Saturday, April 21, 2018

The Use Cases of the Cloud

Intro

A few days ago, I engaged in a discussion on whether we should use cloud computing to deploy the software we will develop in the scope of a research project. As a result of this discussion, I felt the need to clearly identify the cases where the cloud is useful. Please note that the discussion that follows is sort of one-sided: I don't discuss the cases where the cloud is not useful, although these are to some extent implicit, if they do not fit in the favorable cases.

I would like to thank my colleague Paulo Rupino for providing me useful comments on this discussion.


Discussion


An important discussion that often takes place is when to run software on the cloud, instead of doing it on premises. As I see this, we have basically three situations where going to the cloud might be advantageous, depending on the specific cases:

1) The cloud has technology that is not available on premises. For example, consider two clusters of application servers in different regions served by a DNS + local load balancer scheme. Achieving the same level of availability and response times using privately owned hardware and software would certainly be too complicated for the standard user. Big data provides us another example, as Amazon, Google or Microsoft might leverage their huge volumes of data, to provide machine learning services that are simply not available on premises. This could be the case of Amazon AWS Rekognition, for example.

Some other cases are less clear, as solutions may actually exist on premises, but one does not know if they actually perform on the same level as cloud-based solutions. But, even when performance is comparable (or even better on premises), this takes us to the second point.

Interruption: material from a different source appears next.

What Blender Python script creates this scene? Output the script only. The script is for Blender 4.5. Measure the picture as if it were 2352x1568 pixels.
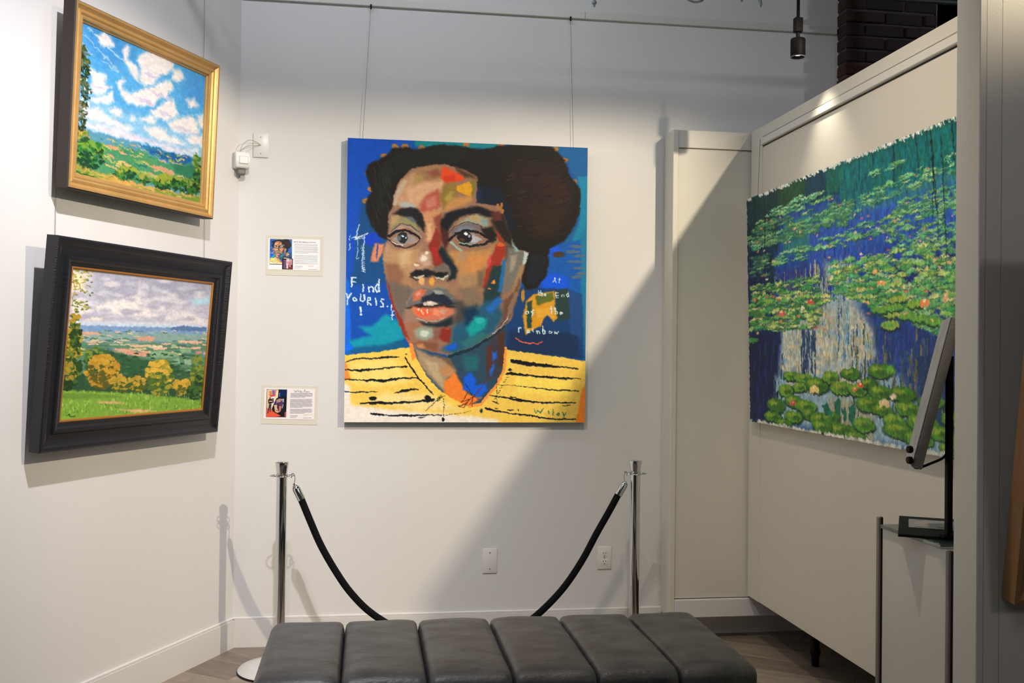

2) It is much easier to deploy on the cloud. Deploying on premises and maintaining a running solution on premises may be too complicated. A standard scheme with a cluster of application servers in a single region serves as example here. Maybe we could find the appropriate hardware, application server, database, fault-tolerant load balancer and so on, but a scenario like this might be set up and running in minutes in Amazon, with Elastic Beanstalk, for example, but would certainly take a long time to deploy, if we were going to do this privately. This may motivate companies to deploy on the cloud, to reduce their workforce, thus leading us to the next point.

3) The economics favors the cloud. Then, even if you dare to install the hardware and software on premises, this might not be worth it. Consider the following cases: 
A site with a very low demand year-round that has some short-lived peaks, e.g., due to some sort of periodic event. In this case over-provisioning for the events only would be too costly.
AWS Step and Lambda functions provide us the other case: if most of the time our application is not running, we may want to pay per use instead of paying per time.
The company may desire to exchange capex by opex.